All OCR scenarios covered the four phases of the crisis management lifecycle: ready, respond, recover and rebuild. In the cyberattack situation, responders had 40 minutes to assess the situation with technologies such as unmanned boats, drones and sensing devices that they threw into the floodwaters to check for bio contaminants.

Most importantly, when a “victim” trapped in an attic called 911, responders were able to pinpoint the location to cut a hole in the roof and extract the person. Other technology included swift-water rescue, common operating picture and situational awareness software, mass alert systems and connected responder/vehicles.

The flooding simulation included a central command site to coordinate both the cyber and physical responses.

“As the cyber event is unfolding, [cyber responders] are able to zero in on the IP addresses that are waging the attack,” said Maggie Hallbach, vice president for government and education at Verizon. “They are able to isolate those IP addresses and remediate that impact, which then allows them to close the dam and eliminate the root cause of the crisis.”

In another scenario, a trailer carrying unknown chemicals collided with oncoming vehicles while in an underground tunnel, resulting in a chemical spill and a traffic jam. Here, responders used technologies including Squishy Robotics’ deployable sensor arrays, Flyability indoor drones, Wi-Fiber nodes and lighting deployments. The focus was on video and communications that work underground and on autonomous technologies that can navigate an environment without putting first responders in harm’s way, Hallbach said.

“A key theme in several of these scenarios is the focus on keeping first responders out of bad situations," she said. Using ruggedized deployables -- whether cameras with gyroscopes or guided robots -- infrared capabilities and the ability to backhaul video to the command centers ensures responders have real-time situational awareness, Hallback said.

Other OCR scenarios involved an airport crisis, terror attack, gas leak and explosion as well as a wildfire. The objective is less about lessons learned than about first responders’ ability to develop the right playbooks for handling different types of situations.

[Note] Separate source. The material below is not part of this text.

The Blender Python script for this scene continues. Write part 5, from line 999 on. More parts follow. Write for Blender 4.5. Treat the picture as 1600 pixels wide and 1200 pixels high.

Technology that stood out to Hauer, now a senior adviser at consulting firm Teneo, included a drone that can fly for 52 minutes, land and automatically change batteries before taking off again – capability that reduces manpower demands.

“It was not all the big technology,” that impressed him, he said. “There were some things that were as simple as a brand-new type of extraction stretcher that has electronics built in that allows [responders] to go into a confined space or in a collapse or rescuing somebody on a mountainside. And the way it’s developed really allows very little space needed, unlike the current stretchers.”

For Hallbach, 5G was the stand-out technology. At last year’s OCR, the technology ran in the facilities, but this year Verizon was able to support 5G in the field across all the simulations, giving participants a chance to evaluate the low latency, high-capacity bandwidth, along with a multitude of devices that were connecting to the radio network.

“I think the thing that’s really becoming real is the ability for 5G and multiaccess edge compute to move the analytics closer to the first responder,” she said.